2. By far the greatest step which can be taken to remove the stereotypes associated with Native Americans is to just do research when portraying them in media. From what I've seen, the vast majority of negative stereotypes of Native Americans seem to originate from poorly researched and unrealistic depictions of them, from the Massachusetts flag showing a bizarre amalgamation of different indigenous cultures, to the artwork in front of the MFA showing an entirely unrealistic representation of what Native Americans looked like in Boston. If non-Native people just tried to research what native culture actually looked like, they could avoid these offensive missteps.

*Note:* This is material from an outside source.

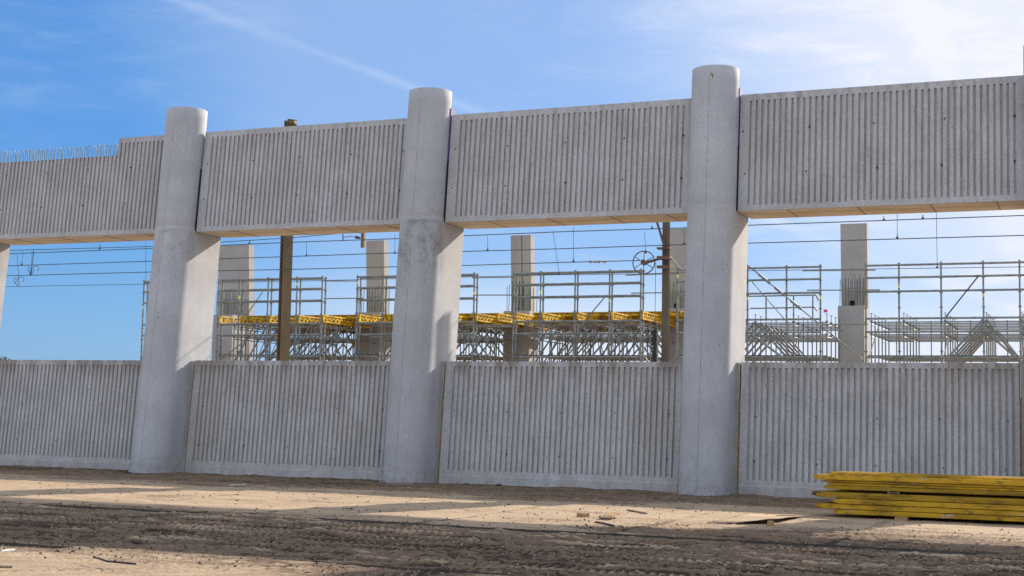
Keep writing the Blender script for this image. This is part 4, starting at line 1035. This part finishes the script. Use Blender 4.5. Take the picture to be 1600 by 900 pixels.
# clods and gravel: too many to count
def crumbs(name, n, smax, mat, label, seed):
    rg = np.random.default_rng(seed); t = rg.random(n)
    x = np.where(t < .62, rg.uniform(-19, 1, n), np.where(t < .78, rg.uniform(-24, 0, n), rg.uniform(-27, 0, n)))
    y = np.where(t < .62, rg.uniform(13.0, 19.4, n), np.where(t < .78, rg.uniform(19.3, 24.2, n), rg.uniform(24.3, 30.5, n)))
    keep = (height(x, y, True)[1] > rg.uniform(-.12, .6, n)); x, y = x[keep], y[keep]; n = len(x)
    sz = .005 + smax * rg.random(n) ** 3.5
    z = height(x, y) + GZ + np.where(y > 24.2, 0, np.where(y > 19.2, .045, np.where(y > 13.96, .012, -.02))) + .3 * sz
    off = rg.uniform(-1, 1, (n, 6, 3)) * .35 + np.array([(1, 0, 0), (-1, 0, 0), (0, 1, 0), (0, -1, 0), (0, 0, .8), (0, 0, -.6)])
    v = np.stack([x, y, z], -1)[:, None] + off * sz[:, None, None]
    f = np.array([(0, 2, 4), (2, 1, 4), (1, 3, 4), (3, 0, 4), (2, 0, 5), (1, 2, 5), (3, 1, 5), (0, 3, 5)])
    f = (f[None] + 6 * np.arange(n)[:, None, None]).reshape(-1)
    me = bpy.data.meshes.new(name); me.vertices.add(n * 6); me.vertices.foreach_set('co', v.ravel().astype(np.float32))
    me.loops.add(len(f)); me.loops.foreach_set('vertex_index', f.astype(np.int32)); me.polygons.add(len(f) // 3)
    me.polygons.foreach_set('loop_start', np.arange(0, len(f), 3, dtype=np.int32)); me.materials.append(mat); me.update(calc_edges=True)
    o = bpy.data.objects.new(name, me); C.objects.link(o); return tag(o, label, 'gravel', kind='stuff')
crumbs('gravel', 24000, .017, plain('clods', (.15, .11, .08), .95, 0, .7, 3), 'loose dark clods and gravel strewn over the sand', 3)
crumbs('sand_clods', 12000, .015, plain('pale_clods', (.44, .35, .26), .95, 0, .4, 3), 'pale crumbs of sand strewn over the muddy ground', 4)

# ---------------------------------------------------------------- distant tree, just over the wall at the far left
def tree(p, h, label):
    e = empty('distant_tree', p, label, 'tree', 'distant trees beyond the wall')
    q = MB(); q.tube([p, p + Vector((0, 0, h * .75))], [.35, .12], 7); part(q, 'trunk', M_BARK, e)
    for k in range(5):
        a = k * 1.3; s_ = p + Vector((0, 0, h * (.4 + .08 * k))); q = MB(); q.tube([s_, s_ + Vector((math.cos(a) * h * .25, math.sin(a) * h * .25, h * .2))], [.12, .04], 5); part(q, 'limb', M_BARK, e)
    q = MB()
    for k in range(1500):
        t = random.uniform(0, 2 * math.pi); z_ = random.uniform(-1, 1); rr = random.random() ** .4
        c = p + Vector((math.cos(t) * math.sqrt(1 - z_ * z_) * h * .38 * rr, math.sin(t) * math.sqrt(1 - z_ * z_) * h * .38 * rr, h * .66 + z_ * h * .33 * rr))
        a, b_, d = [Vector((random.gauss(0, 1), random.gauss(0, 1), random.gauss(0, 1))) * .33 for _ in range(3)]
        q.add([c + a, c + b_, c + d], [(0, 1, 2)])
    part(q, 'crown', M_LEAF, e)
for px, py, nm in ((4, 558, 'taller distant tree just over the wall at the left edge'), (15, 561, 'lower distant tree just over the wall at the left edge')):
    p = Vector(on_y(px, py, 300)); tree(Vector((p.x, p.y, GZ)), p.z - GZ, nm)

3. Unlike the stealing of land or the naming of locations after racist slurs, the murder of native people isn't really something which can just be reversed. At the same time, it should be clear to everyone by now that merely apologizing for these actions isn't going to get anything done. I think, again, that a major solution for this is just education. Almost every child in America is going to have learned about slavery by the time they're a teenager, and the same should be the case for the murder of Native Americans. The genocide sought to remove them from their land and completely replace them with a new race of people, and so by continuing to platform Native Americans and tell about how they were the initial ones here prior to the genocide, we are actively counteracting what the genocide was trying to do.
4. The best way for non-indigenous people to be allies is probably just for them to try to give them a voice whenever possible. I understand that this is easier said than done, as it can be argued that the average non-indigenous person also has no real voice in society, but the reason that Native Americans have been treated so horribly over the course of the last few centuries is simply that we refused to listen to them. In the eighteenth century they weren't given a say in what land they were allowed to own, and two hundred years later they weren't given a say in whether or not they would be allowed to have children, as mass forced sterilizations took place. These things would never had happened if they had a louder voice in our government and an overall more dominant presence in society.